Title: Impact of climate change and climate anomalies on hydrologic and biogeochemical processes in the Chesapeake Bay Watershed

Author
item Wagena, Moges - Virginia Tech
item Collick, Amy - University Of Maryland Eastern Shore (UMES)
item Ross, Andrew - Pennsylvania State University
item Rau, Benjamin - University Of Maryland Eastern Shore (UMES)
item Sommerlot, Andrew - Virginia Tech
item Fuka, Daniel - Virginia Tech
item Najjar, Raymond - Pennsylvania State University
item Kleinman, Peter
item Easton, Zachary - Virginia Tech

Submitted to: Science of the Total Environment
Publication Type: Peer Reviewed Journal
Publication Acceptance Date: 6/1/2018
Publication Date: 6/1/2018
Citation: Wagena, M.B., Collick, A., Ross, A.C., Rau, B., Sommerlot, A., Fuka, D.R., Najjar, R.G., Kleinman, P.J., Easton, Z.M. 2018. Impact of climate change and climate anomalies on hydrologic and biogeochemical processes in the Chesapeake Bay Watershed. Science of the Total Environment. 637-638:1443-1454. https://doi.org/10.1016/j.scitotenv.2018.05.116.
DOI: https://doi.org/10.1016/j.scitotenv.2018.05.116

Interpretive Summary: USDA’s experimental watersheds have long served as a test bed for new technologies to improve the management of water resources in agriculture.

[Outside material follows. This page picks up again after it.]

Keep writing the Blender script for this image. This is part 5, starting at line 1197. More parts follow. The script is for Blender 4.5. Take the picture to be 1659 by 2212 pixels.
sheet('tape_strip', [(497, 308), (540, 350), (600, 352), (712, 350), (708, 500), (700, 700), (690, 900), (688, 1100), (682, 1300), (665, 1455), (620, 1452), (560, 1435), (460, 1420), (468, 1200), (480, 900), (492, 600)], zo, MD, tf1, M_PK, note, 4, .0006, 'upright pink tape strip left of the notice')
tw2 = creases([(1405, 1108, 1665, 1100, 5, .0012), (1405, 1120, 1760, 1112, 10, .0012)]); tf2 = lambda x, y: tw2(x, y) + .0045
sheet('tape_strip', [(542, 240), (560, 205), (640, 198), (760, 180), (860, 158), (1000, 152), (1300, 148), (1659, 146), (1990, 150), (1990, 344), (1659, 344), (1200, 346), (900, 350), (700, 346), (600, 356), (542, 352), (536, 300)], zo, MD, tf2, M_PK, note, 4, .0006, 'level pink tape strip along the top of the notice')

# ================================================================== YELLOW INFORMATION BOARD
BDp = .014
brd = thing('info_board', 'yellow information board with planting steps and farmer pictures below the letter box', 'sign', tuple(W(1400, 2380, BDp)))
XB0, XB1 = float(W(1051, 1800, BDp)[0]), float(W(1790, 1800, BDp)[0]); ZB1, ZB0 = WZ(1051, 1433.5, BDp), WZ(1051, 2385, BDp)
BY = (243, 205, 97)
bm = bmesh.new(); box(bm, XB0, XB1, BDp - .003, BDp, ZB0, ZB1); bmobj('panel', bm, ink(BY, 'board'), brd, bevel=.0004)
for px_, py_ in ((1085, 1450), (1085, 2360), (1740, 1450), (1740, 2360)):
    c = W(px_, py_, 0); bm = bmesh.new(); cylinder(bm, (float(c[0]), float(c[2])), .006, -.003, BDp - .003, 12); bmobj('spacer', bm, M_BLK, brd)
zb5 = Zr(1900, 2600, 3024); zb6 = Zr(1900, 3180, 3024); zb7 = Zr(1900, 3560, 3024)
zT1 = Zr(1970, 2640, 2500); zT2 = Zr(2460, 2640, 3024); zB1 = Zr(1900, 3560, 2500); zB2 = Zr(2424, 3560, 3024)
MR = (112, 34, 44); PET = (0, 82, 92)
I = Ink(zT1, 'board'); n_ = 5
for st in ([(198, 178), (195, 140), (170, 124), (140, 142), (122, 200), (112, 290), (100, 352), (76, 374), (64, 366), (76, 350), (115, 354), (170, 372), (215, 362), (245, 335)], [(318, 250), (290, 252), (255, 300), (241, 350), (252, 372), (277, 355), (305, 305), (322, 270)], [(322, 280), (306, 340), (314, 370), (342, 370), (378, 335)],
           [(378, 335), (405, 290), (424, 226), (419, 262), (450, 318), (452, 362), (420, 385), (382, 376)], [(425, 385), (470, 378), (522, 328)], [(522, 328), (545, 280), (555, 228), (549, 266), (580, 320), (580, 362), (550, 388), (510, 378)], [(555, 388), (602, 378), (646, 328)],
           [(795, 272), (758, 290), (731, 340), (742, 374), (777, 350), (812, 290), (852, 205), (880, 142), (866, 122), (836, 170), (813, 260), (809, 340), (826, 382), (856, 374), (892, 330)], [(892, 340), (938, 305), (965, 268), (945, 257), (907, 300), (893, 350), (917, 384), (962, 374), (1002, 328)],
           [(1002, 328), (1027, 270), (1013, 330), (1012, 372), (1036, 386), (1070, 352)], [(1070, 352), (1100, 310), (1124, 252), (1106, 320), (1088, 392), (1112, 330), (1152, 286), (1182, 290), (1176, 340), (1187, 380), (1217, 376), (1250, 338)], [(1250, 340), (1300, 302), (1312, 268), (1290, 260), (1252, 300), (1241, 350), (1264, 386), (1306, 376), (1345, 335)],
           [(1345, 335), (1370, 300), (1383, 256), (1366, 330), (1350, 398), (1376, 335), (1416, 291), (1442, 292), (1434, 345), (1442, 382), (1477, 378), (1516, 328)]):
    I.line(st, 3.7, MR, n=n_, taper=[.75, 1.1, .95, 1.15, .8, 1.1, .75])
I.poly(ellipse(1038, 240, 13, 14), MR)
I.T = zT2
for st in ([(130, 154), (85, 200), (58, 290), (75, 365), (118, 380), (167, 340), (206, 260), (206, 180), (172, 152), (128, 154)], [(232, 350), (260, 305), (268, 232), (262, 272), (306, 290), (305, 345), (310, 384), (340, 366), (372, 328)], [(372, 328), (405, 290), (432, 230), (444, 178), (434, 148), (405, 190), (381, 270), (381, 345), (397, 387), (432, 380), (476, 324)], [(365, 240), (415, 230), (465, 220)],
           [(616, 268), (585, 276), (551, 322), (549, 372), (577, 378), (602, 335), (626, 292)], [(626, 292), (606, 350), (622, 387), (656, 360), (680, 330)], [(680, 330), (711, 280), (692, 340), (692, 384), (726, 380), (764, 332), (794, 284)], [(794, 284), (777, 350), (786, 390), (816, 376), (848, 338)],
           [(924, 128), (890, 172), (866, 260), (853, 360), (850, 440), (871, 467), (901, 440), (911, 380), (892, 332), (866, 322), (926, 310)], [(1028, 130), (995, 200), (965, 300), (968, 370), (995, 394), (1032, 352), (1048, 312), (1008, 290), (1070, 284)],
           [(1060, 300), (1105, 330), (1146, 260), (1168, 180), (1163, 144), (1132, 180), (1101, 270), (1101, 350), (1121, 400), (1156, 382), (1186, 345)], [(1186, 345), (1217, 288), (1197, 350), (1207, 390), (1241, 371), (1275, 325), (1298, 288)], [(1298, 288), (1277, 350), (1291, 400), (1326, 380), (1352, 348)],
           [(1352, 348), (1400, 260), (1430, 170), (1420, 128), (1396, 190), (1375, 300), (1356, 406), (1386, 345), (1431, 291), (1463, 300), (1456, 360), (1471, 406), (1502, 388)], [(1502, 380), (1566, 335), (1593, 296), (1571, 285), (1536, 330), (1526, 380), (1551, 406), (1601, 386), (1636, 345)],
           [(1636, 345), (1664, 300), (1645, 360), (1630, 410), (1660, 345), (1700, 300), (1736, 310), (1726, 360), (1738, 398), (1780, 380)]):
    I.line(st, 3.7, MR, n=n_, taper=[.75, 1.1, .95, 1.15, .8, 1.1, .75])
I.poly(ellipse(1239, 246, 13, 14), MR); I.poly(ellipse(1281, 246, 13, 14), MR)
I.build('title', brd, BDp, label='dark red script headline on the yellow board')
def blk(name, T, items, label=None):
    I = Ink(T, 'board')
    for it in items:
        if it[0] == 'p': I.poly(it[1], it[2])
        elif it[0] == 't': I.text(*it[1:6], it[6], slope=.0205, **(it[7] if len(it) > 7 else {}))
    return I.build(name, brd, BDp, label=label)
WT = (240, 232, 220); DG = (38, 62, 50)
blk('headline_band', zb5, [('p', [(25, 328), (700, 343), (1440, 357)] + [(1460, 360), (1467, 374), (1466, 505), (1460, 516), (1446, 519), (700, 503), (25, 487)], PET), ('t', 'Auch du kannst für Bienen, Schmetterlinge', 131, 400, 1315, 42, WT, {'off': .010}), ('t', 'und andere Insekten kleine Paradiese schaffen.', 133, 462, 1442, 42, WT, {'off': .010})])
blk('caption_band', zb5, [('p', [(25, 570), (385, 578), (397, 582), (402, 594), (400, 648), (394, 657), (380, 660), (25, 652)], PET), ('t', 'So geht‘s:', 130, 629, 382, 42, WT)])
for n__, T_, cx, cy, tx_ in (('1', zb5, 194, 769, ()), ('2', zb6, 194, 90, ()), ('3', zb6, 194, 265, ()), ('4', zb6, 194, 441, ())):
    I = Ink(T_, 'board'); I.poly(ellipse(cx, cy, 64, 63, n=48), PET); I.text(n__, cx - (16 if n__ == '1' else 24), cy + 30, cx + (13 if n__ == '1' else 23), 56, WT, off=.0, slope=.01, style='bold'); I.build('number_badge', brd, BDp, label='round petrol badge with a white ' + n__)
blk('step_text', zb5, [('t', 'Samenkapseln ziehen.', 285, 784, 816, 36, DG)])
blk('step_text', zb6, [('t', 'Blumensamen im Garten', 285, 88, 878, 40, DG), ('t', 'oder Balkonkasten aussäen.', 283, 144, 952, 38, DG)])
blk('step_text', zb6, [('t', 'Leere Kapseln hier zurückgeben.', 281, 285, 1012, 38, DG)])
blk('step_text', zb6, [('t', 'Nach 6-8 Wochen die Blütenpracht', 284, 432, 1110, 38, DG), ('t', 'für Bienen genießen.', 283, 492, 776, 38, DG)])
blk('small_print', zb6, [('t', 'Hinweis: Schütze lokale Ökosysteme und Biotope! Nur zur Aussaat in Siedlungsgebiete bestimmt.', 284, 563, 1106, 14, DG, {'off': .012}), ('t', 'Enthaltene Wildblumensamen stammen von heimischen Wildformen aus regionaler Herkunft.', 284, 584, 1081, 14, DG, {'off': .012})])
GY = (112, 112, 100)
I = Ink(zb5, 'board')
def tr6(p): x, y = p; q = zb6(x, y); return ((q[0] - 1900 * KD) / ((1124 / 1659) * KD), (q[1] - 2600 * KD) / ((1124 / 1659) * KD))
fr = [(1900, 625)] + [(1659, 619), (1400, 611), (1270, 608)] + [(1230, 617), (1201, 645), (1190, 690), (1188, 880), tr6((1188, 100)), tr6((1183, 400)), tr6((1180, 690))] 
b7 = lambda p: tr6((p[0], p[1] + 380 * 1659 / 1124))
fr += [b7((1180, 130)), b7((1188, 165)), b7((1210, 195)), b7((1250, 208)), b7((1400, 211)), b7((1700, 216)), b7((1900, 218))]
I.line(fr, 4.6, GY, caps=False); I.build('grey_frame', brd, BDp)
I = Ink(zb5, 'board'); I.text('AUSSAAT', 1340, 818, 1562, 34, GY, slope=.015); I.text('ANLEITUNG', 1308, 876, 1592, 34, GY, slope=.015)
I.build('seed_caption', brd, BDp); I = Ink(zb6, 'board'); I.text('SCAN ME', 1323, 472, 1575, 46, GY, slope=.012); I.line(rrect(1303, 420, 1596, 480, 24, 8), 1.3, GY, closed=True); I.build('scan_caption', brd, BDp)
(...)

This study evaluated the consequences of changing weather patterns hydrology and water quality in one of USDA’s experimental watersheds in the Chesapeake Bay region. Results suggest that changing weather with affect water quality in agricultural watersheds, requiring shifts in management strategies used today.

Technical Abstract: Diffuse nutrient pollution from agricultural landscapes is a priority water quality concern and the cause of mitigation activities worldwide. Climate change and climate variability impact hydrology, nutrient cycling, and ultimately water quality, which can complicate mitigation measures. Climate change can also influence greenhouse gas (GHG) emissions by changing stoichiometric nutrient ratios, soil moisture, and soil temperature, all controls of microbially mediated emissions. This research quantifies the impact of climate change and climate anomalies on hydrology, nutrient cycling, and greenhouse gas (GHG) emissions in an agriculturally dominated Chesapeake Bay watershed. We initialize the Soil and Water Assessment Tool-Variable Source Area model using a multi-year management database of individual agricultural fields in the WE-38 research watershed in central Pennsylvania. We force the calibrated model with seven downscaled and bias-corrected regional climate models for a historic period (1975 -1998) and a future period (2045-2068) and derived climate anomalies to assess the impact of climate change on hydrology, nitrate-N (NO3-N), phosphorus (P), and sediment export, and on emissions of nitrous oxide (N2O) and di-nitrogen (N2). Results indicate that climate change, through an increase in precipitation, will result in increases in winter/spring flow (4.9%) and the subsequent increase in export of mineral P (27.3%), total P (21.7%), sediment (27.2%), N (0.85%), N2O(17.7%), and N2(28.6%). Conversely, decreases in summer flow (-17.3%) and the export of mineral P (-20.1%), total P (-18.5%), sediment (-15.0%), NO3-N (-12.2%) are driven by greater evapotranspiration, which result from increasing summer temperatures and increases in N2O (18.1%0 and N2 (12%). On a mean annual basis increases in flow (2.9%), sediment (7%), NO3-N (2.5%) and mineral P (8.1%), total P (4.8%) export, and N2 (28.2%), and N2O (20.0%) emissions are forecast. While the changes in flow are related directly to changes in precipitation and temperature, the changes in nutrient and sediment export are, to some extent, driven by changes in agricultural management that climate change induces, for instance, earlier spring tillage and altered nutrient application timing. These results suggest that climate change will influence water quality and GHG emissions in the Chesapeake Bay region perhaps making it more difficult to meet water quality goals for the region.